Societal Expectations around Gender

Not education related, just FYI.

I didn’t change my last name when I got married. At the time I justified it by saying that I had done quite a few harp gigs with my last name as well as subbing in my school district. I didn’t want to lose connections who might look for me with that last name. (And in the late 1990’s it wasn’t quite as easy to find someone if their name changed.) Totally reasonable things to say.

But not the real reason. Now, 20+ years later, I can admit that I just didn’t want to change my name. I felt like I needed to explain why but really, I just wanted to keep my name. My husband was fine with my decision. If he hadn’t been, that would have been a red flag for me.

More than five years later when our first child was born, we discussed the last name we would give that child. My last name doesn’t hyphenate well (Orr sounding just like or) and we also thought if people all hyphenate it gets a bit complicated for the next generation. My husband felt strongly about our children having his last name. I didn’t. They have his.

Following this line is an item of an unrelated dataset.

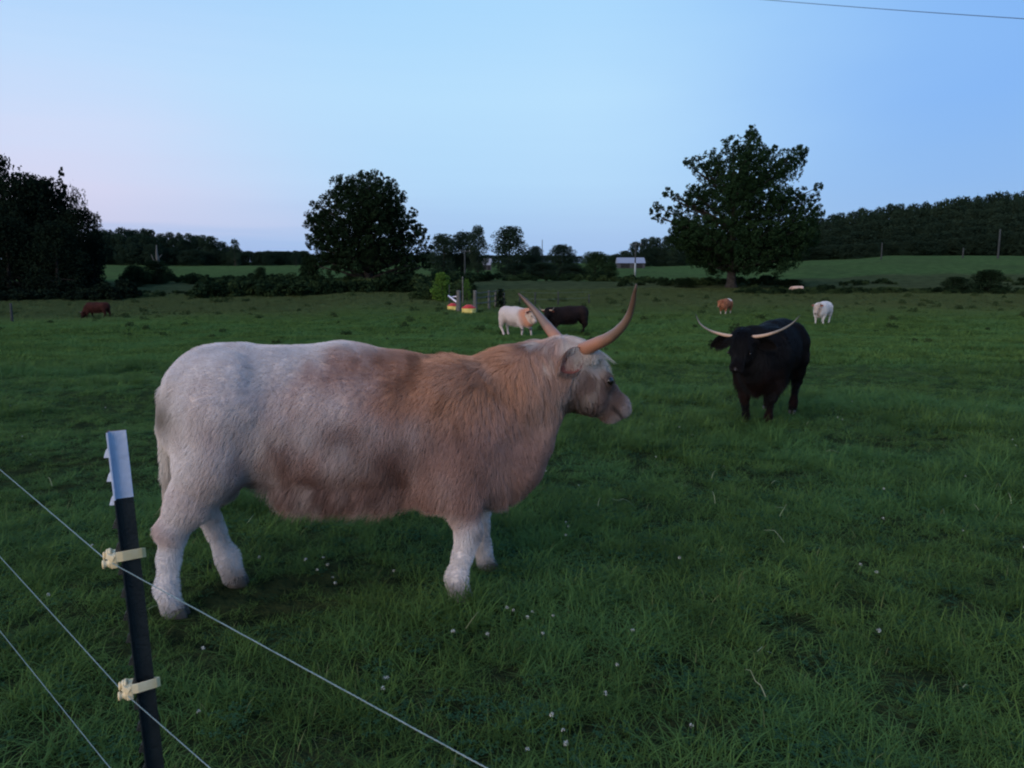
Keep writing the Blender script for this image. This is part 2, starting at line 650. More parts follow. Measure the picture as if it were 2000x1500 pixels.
def generic_lobes(h, w, seed, kind='round'):
    rs = np.random.RandomState(seed)
    L = []
    z0 = h * {'round': 0.10, 'tall': 0.10, 'cone': 0.05, 'dome': 0.02}[kind]
    n = 46
    for i in range(n):
        t = (i + rs.rand()) / n
        z = z0 + (h - z0) * t
        if kind == 'cone':
            prof = 1.05 - t * 0.98
        elif kind == 'dome':
            prof = math.sqrt(max(0.02, 1 - (t * 0.98) ** 2))
        else:
            prof = math.sin(math.pi * min(1, (t * 0.80 + 0.18))) ** 0.55
        prof *= rs.uniform(0.8, 1.08)
        a = rs.rand() * 6.28
        q = rs.uniform(0.25, 1.0) ** 0.6
        r = w * rs.uniform(0.10, 0.19) * (1.05 - .85 * t if kind == 'cone' else 1)
        rad = max(0.0, w / 2 * prof - r * 0.6)
        L.append((math.cos(a) * rad * q, math.sin(a) * rad * q, max(r * .5, min(z, h - r * 0.85)), r, r * 0.85))
    # solid heart
    for t in (() if kind == 'cone' else (0.2, 0.4, 0.6, 0.75)):
        r = w * 0.26 * (1.0 if kind != 'cone' else max(.12, .7 - t))
        L.append((0, 0, z0 + (h - z0) * t, r, r))
    return L


def trunk_mesh(name, h, r0, lobes, seed, base=(0, 0, 0), fork=0.3):
    rs = random.Random(seed)
    b = MB()
    B = Vector(base)
    top = B + Vector((rs.uniform(-.2, .2), rs.uniform(-.2, .2), h * 0.72))
    pts = [B + Vector((0, 0, -0.4)), B + Vector((0, 0, 0.0)), B + Vector((0, 0, 0.5))]
    rad = [r0 * 1.5, r0 * 1.35, r0]
    for i in range(1, 7):
        t = i / 6
        p = B.lerp(top, t) + Vector((rs.uniform(-.1, .1), rs.uniform(-.1, .1), 0)) * h * 0.04
        if p.z > pts[-1].z:
            pts.append(p)
            rad.append(r0 * (1 - 0.85 * t))
    b.tube(pts, rad, 10)
    for l in lobes:
        c = Vector(l[:3])
        tt = min(0.9, max(fork, (c.z - B.z - 0.3 * (c - B).xy.length) / h))
        s = B.lerp(top, min(tt / 0.72, 1.0) * 0.8)
        mid = s.lerp(c, 0.5) + Vector((rs.uniform(-.1, .1), rs.uniform(-.1, .1), rs.uniform(0, .15))) * h * 0.06
        rr = r0 * 0.32
        b.tube([s, s.lerp(mid, .5), mid, mid.lerp(c, .6), c], [rr, rr * .8, rr * .6, rr * .4, rr * .12], 6)
    me = bpy.data.meshes.new(name)
    me.from_pydata([tuple(v) for v in b.v], [], b.f)
    me.polygons.foreach_set('use_smooth', [True] * len(me.polygons))
    me.materials.append(M_BARK)
    return me


# generic tree variants, unit: 10 m high, 9 m wide
GEN = {}
for k, (kind, sd) in enumerate([('round', 11), ('round', 12), ('tall', 13), ('cone', 14), ('dome', 15), ('dome', 16)]):
    lb = generic_lobes(10, 9 if kind != 'cone' else 6.0, sd, kind)
    GEN[k] = (lb, trunk_mesh('trunk', 10, 0.28, lb[:12], sd))
_crowns = {}


def gen_crown(k, mat, n=14000, leaf=0.23):
    key = (k, mat.name, n, leaf)
    if key not in _crowns:
        _crowns[key] = crown_mesh('crown', GEN[k][0], n, leaf, mat, 100 + k * 7 + n % 13)
    return _crowns[key]


def tree(px, top, base, wpx, Y, kind, mat, label, cat='tree', group=None, name='tree', n=14000, rot=0.0, leaf=0.23):
    """generic tree standing on the ground under (px), as high as seen from row base to row top"""
    p = at(px, base, Y)
    zg = gz(p.x, Y)
    h = z_at(top, Y) - zg
    w = wpx / F_PX * Y
    r = empty(name, (p.x, Y, zg))
    r.rotation_euler = (0, 0, rot)
    gw = 9 if kind != 3 else 6.0
    for nm, me in (('trunk', GEN[kind][1]), ('crown', gen_crown(kind, mat, n, leaf))):
        c = link(nm, me, r)
        c.scale = (w / gw, w / gw, h / 10)
    tag(r, label, cat, group)
    return r


# ------------------------------------------------------------------ the two big pasture trees
def hero_tree(lobes_px, Y, basepx, trunk_r, n, leaf, mat, seed, label, depth=0.8, half_w=None, name='oak_tree', extra=()):
    bp = at(basepx[0], basepx[1], Y)
    zg = gz(bp.x, Y)
    B = Vector((bp.x, Y, zg))
    rs = random.Random(seed)
    cx = sum(l[0] for l in lobes_px) / len(lobes_px)
    k = Y / F_PX
    L = []
    for (x, y, r) in lobes_px:
        p = at(x, y, Y)
        rr = r * k
        off = abs(x - cx) * k
        room = math.sqrt(max(0.0, (half_w * k) ** 2 - off ** 2)) * depth
        if r > 30:
            ds = [-0.75, 0.0, 0.75]
        elif r > 20:
            ds = [rs.uniform(-.7, 0), rs.uniform(0, .7)]
        else:
            ds = [rs.uniform(-.3, .3)]
        for dd in ds:
            q = Vector((p.x, Y + dd * max(0, room - rr * 0.6), p.z)) - B
            q.x += rs.uniform(-.1, .1) * rr * (dd != 0)
            q.z += rs.uniform(-.15, .1) * rr * (dd != 0)
            L.append((q.x, q.y, q.z, rr, rr * 0.95))
    root = empty(name, B)
    h = max(l[2] + l[3] for l in L)
    t = link('trunk', trunk_mesh('trunk', h, trunk_r, L, seed, fork=0.12), root)
    c = link('crown', crown_mesh('crown', L, n, leaf, mat, seed, shell=0.35, per=48, pull=0.60), root)
    tag(root, label, 'tree')
    for e in extra:
        pass
    return root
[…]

We didn’t know when we made that decision that both of our children would be daughters. Both of whom, not surprisingly, are feminists (like their parents). Both tend to use their last name and mine all the time. The fact that they don’t legally have both names doesn’t stop them. I find it both silly and heartening.

I read this article a while back and have been thinking of it ever since.

Now I can admit to something I wasn’t even aware of back then: I wanted my children to have my last name simply because I wanted it. I can feel a tinge of shame at the brazenness of this desire, but that emotion is followed quickly by a stronger one—anger.

I feel I should note that when our first daughter was a baby I explained that I had to work because we needed my salary (at the time it was equal or more than my husband’s so the argument was strong). Again, looking back, I realize if it was important to me to stay home with my baby we could have made it work. I didn’t want to stay home. But I didn’t feel I could say that.

Me and our two girls when they were young. (They are now 16 and 12.)

It never ceases to amaze me to realize how much societal expectations and norms impact my decisions and my thinking.